Maybe it's my imagination, but it seems like we have indeed reached a
compromise on how to fix the channel bindings problem and now all we
are doing is speculating about possible future problems.  The
compromise is to have the input argument containing channel bindings to
be changed from a length and a byte string to a structure of the form:
 
typedef struct channel_bindings_struct {
    OM_uint32		sender_addrtype;
    gss_buffer_desc	sender_address;
    OM_uint32		receiver_addrtype;
    gss_buffer_desc	receiver_address;
    gss_buffer_t	appl_specific;
} channel_bindings;
 
And to supply the addresses in the cannonical (network byte order) BSD
format.  It would seem that this is all we need to agree on to make
progress on our portability demo.  Down the road, there are some other issues:
 
1) Will Kerberos support the case where sender_addrtype is missing? 

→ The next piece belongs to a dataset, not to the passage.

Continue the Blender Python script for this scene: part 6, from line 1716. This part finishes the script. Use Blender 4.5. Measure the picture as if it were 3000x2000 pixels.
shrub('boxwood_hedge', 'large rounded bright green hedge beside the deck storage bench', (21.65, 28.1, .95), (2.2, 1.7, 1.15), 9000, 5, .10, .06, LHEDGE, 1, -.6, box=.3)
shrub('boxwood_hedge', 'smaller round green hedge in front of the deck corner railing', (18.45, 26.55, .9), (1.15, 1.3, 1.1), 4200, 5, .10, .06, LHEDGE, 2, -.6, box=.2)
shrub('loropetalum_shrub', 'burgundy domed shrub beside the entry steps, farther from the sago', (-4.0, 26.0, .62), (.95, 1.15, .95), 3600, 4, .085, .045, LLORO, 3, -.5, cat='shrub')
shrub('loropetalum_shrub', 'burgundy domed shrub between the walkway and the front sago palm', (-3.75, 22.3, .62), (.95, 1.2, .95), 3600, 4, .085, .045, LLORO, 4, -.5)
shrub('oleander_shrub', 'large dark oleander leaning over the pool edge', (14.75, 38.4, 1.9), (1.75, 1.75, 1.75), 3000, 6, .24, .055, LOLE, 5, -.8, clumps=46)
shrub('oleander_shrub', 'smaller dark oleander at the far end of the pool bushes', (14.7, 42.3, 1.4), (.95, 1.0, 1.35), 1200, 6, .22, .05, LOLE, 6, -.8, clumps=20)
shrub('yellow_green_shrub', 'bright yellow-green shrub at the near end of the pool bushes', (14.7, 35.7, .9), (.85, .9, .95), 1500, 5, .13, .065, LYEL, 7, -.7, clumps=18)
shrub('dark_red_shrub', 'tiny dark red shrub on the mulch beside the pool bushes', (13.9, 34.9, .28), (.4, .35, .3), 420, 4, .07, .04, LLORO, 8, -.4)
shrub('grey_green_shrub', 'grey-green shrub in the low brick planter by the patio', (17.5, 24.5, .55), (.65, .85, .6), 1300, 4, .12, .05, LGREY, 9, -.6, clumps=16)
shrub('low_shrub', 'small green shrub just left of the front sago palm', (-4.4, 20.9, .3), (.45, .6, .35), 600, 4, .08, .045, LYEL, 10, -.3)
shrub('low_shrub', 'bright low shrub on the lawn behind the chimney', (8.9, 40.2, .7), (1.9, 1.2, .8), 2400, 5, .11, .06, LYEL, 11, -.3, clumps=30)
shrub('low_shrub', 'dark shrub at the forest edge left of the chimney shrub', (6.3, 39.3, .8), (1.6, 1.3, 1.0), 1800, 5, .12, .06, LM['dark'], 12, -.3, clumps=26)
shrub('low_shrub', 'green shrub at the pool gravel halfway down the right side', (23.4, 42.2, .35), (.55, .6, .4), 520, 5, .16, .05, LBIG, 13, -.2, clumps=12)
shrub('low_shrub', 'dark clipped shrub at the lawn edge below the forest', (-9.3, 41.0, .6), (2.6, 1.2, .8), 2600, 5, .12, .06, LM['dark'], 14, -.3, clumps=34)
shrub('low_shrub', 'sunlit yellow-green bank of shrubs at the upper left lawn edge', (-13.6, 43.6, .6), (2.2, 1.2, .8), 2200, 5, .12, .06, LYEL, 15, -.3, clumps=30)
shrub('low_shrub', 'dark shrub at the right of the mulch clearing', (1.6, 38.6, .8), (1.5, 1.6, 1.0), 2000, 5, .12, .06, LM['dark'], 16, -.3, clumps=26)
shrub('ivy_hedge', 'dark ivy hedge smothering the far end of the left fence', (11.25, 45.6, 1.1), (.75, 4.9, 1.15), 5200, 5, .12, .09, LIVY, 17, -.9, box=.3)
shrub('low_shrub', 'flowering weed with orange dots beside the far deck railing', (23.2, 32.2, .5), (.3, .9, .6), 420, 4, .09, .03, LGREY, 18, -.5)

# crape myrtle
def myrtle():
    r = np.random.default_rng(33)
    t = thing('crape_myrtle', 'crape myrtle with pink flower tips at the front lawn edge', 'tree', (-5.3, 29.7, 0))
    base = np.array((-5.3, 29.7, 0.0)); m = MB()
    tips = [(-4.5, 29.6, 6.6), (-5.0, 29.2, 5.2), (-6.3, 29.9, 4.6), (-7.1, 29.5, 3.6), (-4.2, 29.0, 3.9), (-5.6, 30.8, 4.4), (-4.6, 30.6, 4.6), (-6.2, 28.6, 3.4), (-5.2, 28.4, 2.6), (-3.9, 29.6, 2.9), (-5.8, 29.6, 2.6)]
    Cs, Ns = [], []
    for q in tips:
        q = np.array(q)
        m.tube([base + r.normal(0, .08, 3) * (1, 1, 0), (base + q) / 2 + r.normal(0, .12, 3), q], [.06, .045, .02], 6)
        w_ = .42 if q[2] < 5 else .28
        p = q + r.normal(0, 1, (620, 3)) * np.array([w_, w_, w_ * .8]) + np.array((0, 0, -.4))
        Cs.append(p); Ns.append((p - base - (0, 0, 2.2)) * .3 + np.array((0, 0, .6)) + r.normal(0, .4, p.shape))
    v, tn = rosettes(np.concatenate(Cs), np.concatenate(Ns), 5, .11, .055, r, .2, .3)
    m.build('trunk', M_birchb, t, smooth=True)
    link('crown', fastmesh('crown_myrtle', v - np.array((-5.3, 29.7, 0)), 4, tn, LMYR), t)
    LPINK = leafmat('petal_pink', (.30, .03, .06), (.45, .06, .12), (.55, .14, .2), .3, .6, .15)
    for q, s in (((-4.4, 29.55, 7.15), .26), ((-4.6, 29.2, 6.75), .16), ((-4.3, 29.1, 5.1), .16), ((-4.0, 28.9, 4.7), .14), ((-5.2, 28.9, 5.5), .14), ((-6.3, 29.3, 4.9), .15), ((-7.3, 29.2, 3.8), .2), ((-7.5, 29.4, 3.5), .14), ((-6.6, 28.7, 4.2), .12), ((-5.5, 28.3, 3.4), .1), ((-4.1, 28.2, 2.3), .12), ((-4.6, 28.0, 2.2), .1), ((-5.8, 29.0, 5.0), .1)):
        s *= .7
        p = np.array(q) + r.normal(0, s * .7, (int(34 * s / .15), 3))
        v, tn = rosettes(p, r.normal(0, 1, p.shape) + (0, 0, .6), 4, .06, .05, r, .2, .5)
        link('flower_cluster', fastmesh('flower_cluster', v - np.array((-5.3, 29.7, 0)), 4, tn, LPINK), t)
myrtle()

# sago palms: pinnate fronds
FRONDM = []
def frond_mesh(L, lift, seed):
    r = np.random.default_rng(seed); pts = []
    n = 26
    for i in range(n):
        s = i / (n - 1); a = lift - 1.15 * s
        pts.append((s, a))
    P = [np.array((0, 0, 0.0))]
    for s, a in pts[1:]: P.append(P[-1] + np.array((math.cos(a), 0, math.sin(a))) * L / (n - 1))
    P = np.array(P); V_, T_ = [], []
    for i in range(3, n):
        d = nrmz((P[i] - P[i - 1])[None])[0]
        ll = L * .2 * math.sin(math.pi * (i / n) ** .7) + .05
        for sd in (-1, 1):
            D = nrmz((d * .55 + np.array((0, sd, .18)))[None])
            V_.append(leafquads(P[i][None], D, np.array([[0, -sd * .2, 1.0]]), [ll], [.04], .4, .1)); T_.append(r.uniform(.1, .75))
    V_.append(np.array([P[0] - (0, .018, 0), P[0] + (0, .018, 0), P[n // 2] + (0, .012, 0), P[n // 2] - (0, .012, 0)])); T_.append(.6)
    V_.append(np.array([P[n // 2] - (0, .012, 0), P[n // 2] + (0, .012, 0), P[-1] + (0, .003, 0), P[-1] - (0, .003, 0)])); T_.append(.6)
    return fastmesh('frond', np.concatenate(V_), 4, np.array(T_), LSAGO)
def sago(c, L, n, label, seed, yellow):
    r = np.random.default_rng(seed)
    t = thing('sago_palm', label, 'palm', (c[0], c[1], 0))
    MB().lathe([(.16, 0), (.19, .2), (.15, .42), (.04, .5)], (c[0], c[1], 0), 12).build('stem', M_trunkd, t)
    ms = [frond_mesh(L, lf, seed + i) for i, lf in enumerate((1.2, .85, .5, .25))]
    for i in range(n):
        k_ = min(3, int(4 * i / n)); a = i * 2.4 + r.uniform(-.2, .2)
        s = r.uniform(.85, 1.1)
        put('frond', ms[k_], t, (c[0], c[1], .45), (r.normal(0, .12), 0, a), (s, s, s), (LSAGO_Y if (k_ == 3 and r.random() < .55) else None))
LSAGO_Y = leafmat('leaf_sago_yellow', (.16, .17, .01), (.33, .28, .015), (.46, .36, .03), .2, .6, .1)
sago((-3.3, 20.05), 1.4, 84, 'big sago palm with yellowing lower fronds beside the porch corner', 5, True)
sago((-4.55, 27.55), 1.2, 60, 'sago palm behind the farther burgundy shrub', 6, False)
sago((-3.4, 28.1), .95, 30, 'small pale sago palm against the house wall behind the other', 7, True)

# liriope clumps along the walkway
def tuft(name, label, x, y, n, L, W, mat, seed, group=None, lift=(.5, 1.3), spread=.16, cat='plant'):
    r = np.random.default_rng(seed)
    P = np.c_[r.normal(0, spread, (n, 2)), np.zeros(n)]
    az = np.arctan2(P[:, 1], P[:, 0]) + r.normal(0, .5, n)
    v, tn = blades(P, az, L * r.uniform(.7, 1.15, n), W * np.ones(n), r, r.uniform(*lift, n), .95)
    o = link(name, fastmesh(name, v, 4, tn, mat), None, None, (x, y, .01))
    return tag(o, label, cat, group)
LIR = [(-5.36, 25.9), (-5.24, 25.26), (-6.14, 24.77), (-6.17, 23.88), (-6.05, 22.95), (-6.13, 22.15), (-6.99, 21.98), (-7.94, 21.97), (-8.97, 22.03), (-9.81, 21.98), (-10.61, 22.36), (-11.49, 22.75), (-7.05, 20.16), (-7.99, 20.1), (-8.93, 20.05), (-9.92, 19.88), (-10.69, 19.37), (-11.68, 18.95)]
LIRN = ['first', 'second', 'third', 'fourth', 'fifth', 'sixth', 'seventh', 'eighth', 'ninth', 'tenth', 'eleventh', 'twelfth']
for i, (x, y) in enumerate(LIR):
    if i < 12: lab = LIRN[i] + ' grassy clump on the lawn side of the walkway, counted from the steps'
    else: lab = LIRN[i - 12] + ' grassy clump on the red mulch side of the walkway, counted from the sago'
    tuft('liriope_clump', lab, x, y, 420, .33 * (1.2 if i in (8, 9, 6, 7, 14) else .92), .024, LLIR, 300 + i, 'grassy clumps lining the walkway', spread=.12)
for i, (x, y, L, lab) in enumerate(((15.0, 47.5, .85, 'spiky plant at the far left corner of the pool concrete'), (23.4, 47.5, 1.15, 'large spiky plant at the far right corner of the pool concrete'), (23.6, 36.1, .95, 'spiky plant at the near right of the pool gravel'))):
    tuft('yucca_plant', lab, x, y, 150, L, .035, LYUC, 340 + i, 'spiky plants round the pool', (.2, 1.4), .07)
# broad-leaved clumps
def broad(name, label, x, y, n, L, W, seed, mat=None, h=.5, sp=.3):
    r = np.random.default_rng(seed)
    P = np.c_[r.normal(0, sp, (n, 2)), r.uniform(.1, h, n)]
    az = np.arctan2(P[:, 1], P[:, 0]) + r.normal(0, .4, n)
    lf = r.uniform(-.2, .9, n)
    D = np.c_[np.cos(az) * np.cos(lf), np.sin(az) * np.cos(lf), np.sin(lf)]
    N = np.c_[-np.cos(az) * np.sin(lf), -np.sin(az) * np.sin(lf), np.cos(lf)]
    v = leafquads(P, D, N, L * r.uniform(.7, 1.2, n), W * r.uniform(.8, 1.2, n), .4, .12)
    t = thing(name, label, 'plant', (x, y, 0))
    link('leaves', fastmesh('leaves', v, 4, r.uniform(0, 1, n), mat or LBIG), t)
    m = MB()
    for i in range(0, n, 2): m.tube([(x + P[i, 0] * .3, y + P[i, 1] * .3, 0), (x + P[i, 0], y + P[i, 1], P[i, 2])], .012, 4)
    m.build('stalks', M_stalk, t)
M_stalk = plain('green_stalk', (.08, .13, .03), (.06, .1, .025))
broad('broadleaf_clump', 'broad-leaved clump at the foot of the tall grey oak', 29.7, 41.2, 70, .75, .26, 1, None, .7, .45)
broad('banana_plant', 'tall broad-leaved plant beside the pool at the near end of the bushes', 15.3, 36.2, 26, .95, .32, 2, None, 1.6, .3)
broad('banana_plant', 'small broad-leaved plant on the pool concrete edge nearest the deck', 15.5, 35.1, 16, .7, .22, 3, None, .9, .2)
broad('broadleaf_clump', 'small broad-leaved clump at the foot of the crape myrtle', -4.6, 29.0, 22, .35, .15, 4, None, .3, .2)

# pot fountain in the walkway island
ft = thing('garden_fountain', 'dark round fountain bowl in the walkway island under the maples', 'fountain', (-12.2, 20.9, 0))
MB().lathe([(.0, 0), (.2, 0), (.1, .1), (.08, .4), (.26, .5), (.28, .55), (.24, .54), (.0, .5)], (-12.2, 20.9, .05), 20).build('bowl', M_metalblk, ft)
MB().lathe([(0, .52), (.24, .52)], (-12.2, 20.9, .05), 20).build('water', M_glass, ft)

Supporting this case is an unnatural thing for Kerberos to be able to
do, but it could be managed by including the network address of the
sender in the token.  If we did that, the application would not get the
network address protection that normal Kerberos applications do.  I
believe for the first implementation, the we should do the easiest
thing which is not to support this case.  We can discuss adding this
"feature" to the Kerberos GSSAPI if it is ever the most important
question on our agenda.
 
2) How will Kerberos deal with cases where network address is not well
defined or not available (as with dial in PCs or the X.25 transport
layer relay?  This seems fundamentally an issue for the Kerberos
implementers to deal with if and when the question comes up.  How to
make the solution work with the GSSAPI would seem to be the least of our worries.
 
------
 
I hate to muddy the waters when it seems like we have a solution, but
there are some ways in which I would have done this differently:
 
1) Given that Kerberos doesn't need the receiver address type for
anything, I would have left that out and had applications include it in
application specific data if they felt it appropriate.
 
2) I don't remember what the difference is between a gss_buffer_desc
and a gss_buffer_t, but it would be nice if we passed in the same kind
of thing for addresses and application data.  I would have preferred a
count and a pointer to byte, but maybe that's what one of those is.
 
3) It would be nice to have a type for the application data to avoid
accidental aliasing between tokens for different applications.  But
that introduces the threat of a new registry and in reality it
shouldn't be a problem.
 
-----
 
A minor GSSAPI issue that remains is what guarantees the GSSAPI should
make about channel bindings.  The DASS implementations guarantees that
the channel bindings provided at the two ends are identical and that
they are not disclosed in a token (meaning that it is OK for the
channel bindings to contain secret information).  The GSSAPI spec
should say what applications can expect in this regard.  I think the
most natural thing would be for the GSSAPI to guarantee that the
channel bindings provided at the two ends are identical but that they
are not guaranteed to be kept secret within the token.  This represents
some extra work for the Kerberos implementation: it would have to sign
the channel bindings and include them (or the signature) in the token
it sends.  An alternative would be for the treatment of the channel
bindings to be mechanism specific and have Kerberos ignore everything
but the destination address.  If an application wanted to securely
check such data, it would have to explicitly use the "sign" and
"verify" functions.  This "works" and is less effort for Kerberos but
it makes the channel bindings of highly dubious value to applications.
 
I would note that it is not a GSSAPI issue but it *is* a telnet and
rlogin issue to decide what the application specific data will be.  I'd
like to put port IDs there to the extent it's easy.